The new mechanism for connecting all of these items is a joint realization table (JRT). The joint realization method is how the JRT is completed, and is therefore the process by which decomposition is accomplished within MDSD. Joint realization is covered in “Joint realization” on page 86.
Requirement derivation
With current requirements-driven development methods, the system’s nonfunctional requirements (NFRs) are often found in a software requirements specification or similar document. The engineers decompose the functional requirements and then document them in a specification tree. The objective is to continue to suballocate functionality into ever-finer levels of granularity until the details are sufficiently documented for development to proceed. MDSD differs from this approach by decomposing the system into components, in contrast to traditional methods that decompose the requirements into a specification tree. MDSD is able to recursively define the component architecture at each level of the hierarchy; after this, the NFRs are suballocated to the components. The JRT is used in this approach to link the system behavior, logical components, distribution components, and NFRs into a coherent model that maintains context and traceability throughout the system analysis. With this method, MDSD provides a robust means for system decomposition and modeling.

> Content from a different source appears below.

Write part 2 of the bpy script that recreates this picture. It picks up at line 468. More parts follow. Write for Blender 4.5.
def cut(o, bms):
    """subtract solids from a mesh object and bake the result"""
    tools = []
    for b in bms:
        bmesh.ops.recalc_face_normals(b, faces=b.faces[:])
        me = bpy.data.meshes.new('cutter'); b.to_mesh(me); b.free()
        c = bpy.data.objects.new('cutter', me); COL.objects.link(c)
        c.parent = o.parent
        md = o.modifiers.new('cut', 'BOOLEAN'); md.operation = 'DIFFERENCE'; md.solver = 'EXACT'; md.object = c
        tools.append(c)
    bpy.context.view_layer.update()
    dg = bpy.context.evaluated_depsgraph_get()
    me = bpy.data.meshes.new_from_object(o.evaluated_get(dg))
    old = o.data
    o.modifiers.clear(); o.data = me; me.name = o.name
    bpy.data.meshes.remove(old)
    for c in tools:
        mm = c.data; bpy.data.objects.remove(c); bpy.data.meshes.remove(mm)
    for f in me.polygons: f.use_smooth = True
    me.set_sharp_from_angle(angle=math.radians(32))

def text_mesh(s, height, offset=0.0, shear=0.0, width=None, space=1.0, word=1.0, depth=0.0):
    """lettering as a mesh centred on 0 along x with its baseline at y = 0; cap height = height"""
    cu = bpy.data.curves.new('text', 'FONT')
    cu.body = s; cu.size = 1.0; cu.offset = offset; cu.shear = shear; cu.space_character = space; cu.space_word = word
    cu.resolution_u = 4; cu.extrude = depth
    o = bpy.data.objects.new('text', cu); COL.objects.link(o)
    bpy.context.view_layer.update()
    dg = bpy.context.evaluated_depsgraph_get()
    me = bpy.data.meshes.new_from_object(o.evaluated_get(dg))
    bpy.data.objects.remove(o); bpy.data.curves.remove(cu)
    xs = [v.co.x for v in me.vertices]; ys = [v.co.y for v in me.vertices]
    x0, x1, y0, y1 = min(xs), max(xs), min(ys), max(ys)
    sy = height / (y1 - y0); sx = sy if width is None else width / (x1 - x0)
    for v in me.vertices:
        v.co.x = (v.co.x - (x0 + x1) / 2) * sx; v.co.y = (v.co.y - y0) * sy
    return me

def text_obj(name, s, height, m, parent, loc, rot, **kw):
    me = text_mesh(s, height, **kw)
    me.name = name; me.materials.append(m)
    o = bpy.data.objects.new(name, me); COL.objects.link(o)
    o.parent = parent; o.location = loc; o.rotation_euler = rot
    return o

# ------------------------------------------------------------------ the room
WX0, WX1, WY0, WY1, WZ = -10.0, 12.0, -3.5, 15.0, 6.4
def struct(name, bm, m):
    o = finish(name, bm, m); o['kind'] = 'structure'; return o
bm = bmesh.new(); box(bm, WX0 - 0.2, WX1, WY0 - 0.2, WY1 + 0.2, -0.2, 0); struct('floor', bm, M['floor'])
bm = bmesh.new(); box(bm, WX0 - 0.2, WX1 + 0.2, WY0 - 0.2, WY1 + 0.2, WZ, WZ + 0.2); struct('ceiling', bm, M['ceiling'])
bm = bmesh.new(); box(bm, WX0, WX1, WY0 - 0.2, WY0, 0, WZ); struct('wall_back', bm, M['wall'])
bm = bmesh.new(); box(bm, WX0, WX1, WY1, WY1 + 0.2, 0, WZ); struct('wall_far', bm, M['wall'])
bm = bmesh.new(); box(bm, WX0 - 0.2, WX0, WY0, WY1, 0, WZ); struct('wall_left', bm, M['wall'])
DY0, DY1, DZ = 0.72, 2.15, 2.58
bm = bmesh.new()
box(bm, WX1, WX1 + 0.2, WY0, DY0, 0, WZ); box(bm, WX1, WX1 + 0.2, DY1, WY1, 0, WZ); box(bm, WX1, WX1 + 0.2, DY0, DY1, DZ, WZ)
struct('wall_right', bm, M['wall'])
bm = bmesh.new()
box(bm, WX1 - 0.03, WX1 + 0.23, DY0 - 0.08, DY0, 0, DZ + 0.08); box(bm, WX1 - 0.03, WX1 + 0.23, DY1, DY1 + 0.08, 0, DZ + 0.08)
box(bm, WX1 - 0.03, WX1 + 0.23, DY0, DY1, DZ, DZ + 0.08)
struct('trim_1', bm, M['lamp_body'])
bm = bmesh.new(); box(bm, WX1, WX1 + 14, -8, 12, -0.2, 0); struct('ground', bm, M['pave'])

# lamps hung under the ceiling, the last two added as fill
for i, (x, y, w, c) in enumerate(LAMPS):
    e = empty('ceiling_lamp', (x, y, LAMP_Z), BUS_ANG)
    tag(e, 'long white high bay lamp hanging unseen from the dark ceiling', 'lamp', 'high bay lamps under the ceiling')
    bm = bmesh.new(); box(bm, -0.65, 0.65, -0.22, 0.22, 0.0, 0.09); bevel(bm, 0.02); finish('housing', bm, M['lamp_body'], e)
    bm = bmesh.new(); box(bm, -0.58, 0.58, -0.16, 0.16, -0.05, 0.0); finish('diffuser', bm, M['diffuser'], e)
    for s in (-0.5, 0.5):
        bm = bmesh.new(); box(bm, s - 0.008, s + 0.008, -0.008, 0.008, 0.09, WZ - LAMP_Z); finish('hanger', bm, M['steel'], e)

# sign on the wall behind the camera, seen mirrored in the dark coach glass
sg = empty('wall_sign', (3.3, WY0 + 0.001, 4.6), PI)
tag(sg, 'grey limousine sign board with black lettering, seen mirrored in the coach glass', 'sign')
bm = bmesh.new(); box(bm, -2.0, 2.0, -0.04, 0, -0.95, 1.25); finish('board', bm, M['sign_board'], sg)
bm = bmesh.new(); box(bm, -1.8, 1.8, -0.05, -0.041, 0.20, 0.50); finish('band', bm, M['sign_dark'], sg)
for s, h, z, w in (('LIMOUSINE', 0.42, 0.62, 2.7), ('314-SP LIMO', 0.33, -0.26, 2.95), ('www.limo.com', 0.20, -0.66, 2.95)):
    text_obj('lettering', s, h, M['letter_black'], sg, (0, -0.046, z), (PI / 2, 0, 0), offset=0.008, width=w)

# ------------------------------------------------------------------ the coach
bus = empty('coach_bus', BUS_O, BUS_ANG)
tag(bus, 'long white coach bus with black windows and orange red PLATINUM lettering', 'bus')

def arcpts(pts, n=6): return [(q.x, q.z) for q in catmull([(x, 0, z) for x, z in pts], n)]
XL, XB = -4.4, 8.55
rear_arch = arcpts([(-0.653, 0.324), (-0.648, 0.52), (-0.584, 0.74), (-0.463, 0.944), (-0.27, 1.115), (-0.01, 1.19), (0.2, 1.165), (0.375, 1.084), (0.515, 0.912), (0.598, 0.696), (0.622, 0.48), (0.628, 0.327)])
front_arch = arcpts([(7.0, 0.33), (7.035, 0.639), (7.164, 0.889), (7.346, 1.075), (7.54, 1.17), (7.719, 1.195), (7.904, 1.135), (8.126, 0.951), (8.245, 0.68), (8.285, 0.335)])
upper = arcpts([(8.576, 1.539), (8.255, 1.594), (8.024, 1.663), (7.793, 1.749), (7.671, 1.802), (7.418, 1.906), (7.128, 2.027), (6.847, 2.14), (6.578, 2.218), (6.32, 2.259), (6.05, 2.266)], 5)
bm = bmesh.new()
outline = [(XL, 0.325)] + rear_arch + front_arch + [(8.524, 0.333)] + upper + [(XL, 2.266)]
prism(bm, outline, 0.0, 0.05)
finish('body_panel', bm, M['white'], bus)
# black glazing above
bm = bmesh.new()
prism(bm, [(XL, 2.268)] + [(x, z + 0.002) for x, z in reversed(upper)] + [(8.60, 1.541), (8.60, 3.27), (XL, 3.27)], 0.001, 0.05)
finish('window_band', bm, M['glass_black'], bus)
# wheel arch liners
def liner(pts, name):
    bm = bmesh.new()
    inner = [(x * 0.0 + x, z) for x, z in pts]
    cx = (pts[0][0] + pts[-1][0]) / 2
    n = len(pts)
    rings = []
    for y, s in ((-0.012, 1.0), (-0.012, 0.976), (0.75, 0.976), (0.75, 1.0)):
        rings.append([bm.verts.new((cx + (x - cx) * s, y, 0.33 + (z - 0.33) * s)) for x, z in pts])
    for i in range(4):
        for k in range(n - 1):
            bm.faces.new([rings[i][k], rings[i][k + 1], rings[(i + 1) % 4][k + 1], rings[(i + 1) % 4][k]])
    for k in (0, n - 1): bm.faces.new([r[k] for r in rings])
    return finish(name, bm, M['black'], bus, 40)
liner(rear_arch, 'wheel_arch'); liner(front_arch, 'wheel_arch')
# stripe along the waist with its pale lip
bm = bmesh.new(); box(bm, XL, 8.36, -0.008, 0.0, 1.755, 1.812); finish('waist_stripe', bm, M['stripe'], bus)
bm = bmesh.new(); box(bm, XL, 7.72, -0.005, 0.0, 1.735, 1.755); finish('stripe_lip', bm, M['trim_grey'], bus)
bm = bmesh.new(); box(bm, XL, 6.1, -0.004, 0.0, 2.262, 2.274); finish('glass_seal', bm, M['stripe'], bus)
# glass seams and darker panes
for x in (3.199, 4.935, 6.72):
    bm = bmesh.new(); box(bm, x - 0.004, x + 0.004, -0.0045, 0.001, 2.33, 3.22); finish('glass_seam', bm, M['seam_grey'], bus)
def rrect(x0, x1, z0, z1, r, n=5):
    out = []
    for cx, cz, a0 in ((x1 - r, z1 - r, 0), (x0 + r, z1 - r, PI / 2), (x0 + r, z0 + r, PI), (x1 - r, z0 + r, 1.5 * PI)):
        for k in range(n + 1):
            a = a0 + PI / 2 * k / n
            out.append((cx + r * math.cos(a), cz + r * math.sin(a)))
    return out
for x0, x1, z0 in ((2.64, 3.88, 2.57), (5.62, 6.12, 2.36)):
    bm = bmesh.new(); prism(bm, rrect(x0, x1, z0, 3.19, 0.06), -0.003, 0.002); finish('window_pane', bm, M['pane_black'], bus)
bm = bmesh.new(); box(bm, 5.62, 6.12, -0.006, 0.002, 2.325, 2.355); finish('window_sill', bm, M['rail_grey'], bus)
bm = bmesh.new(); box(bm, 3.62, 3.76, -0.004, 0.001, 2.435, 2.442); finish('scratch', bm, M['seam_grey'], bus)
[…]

Summary: The core MDSD process
We have discussed a set of transformations that form the basis of MDSD.
The first transformation is black box to white box, from specification to realization. This is both structural and behavioral; we decompose the system structurally (system → subsystems) through system decomposition. We decompose the system behaviorally in the context of collaborations through operation analysis. We unify these transformations with joint realization.
First of all, we would like to point out the alternation between specification and realization—in the black-box view, we specify or derive the functional requirements (use cases and operations), the constraints on those functional requirements, and we specify the constraints on the system as a whole. These requirements are analyzed in the context of collaborations with system's actors.
In the white-box view(s), we analyze how the system will realize those requirements, and how it will meet the constraints imposed on it (both constraints on the behavior and constraints on the system itself). This involves understanding collaborations across multiple viewpoints. We look at both the collaborations from the perspective of a single viewpoint with sequence diagrams, and across multiple viewpoints with joint realization tables.